FuriosaAI turns down US$800m bid from Meta
The news: Korean chip startup FuriosaAI has turned down an USD800 million ($1.27 billion) takeover offer from Meta, choosing instead to grow the business as an independent company, according to media reports.
The numbers: Local Korean media outlet MK said that the acquisition price proposed by Meta at approximately 1.2 trillion South Korean won, is around 400 billion South Korean won higher than FuriosaAI’s current market valuation. The MK source said that while there was some internal debate over the proposed price within FuriosaAI, founder and CEO Baek Jun-ho, was unhappy with other business terms of the transaction.
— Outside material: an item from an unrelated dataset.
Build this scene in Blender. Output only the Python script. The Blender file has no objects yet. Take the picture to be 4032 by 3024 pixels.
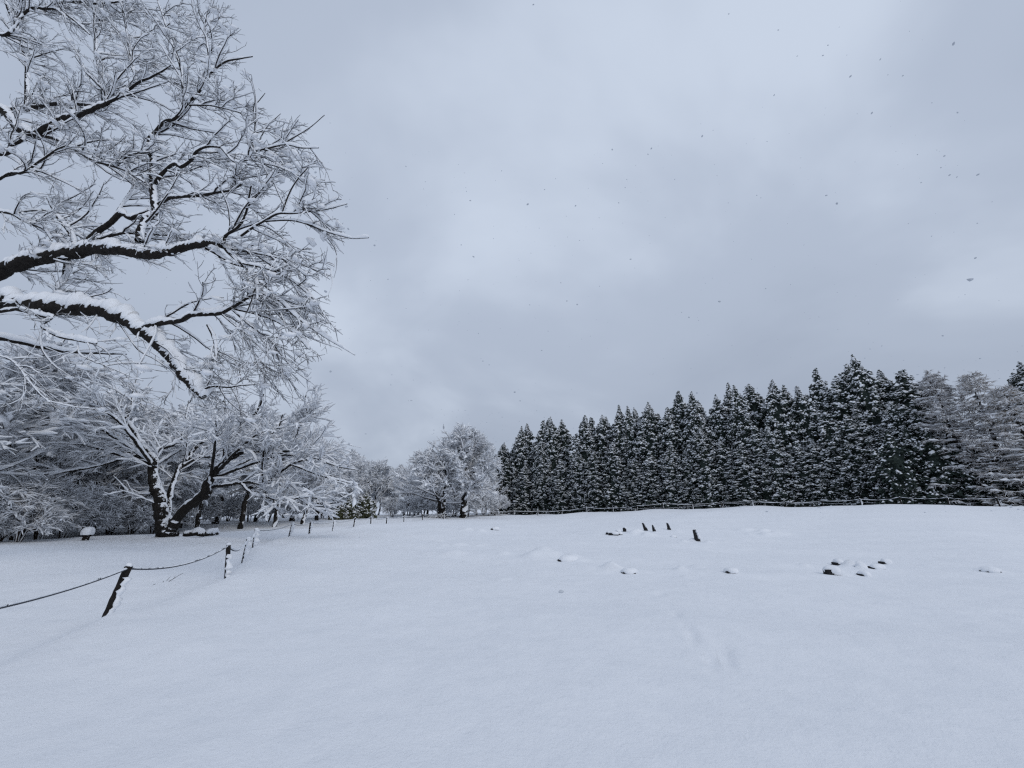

The context: MK said that Meta has been eyeing several AI semiconductor companies across the US and Israel, and commenced negotiations with FuriosaAI at the beginning of the year. According to MK, the acquisition negotiations broke down because the two sides could not narrow their differences over the direction of the business and organisational structure after the acquisition rather, than disagreeing on the price.
FuriosaAI builds semiconductors for AI inferencing, and its second-generation processor RNGD (Renegade) was designed to challenge products from the likes of Nvidia and Groq.
Meta is trying to reduce its reliance on Nvidia for its chips specialised in training and building large language models, announcing plans to spend up to USD65 billion to expand its AI infrastructure this year, including on its first in-house chip for training AI systems.
FuriosaAI is reportedly in talks with investors to raise 70 billion South Korean won which it hopes to complete this month, and plans to invest the funding into RNGD’s mass production and operating expenses.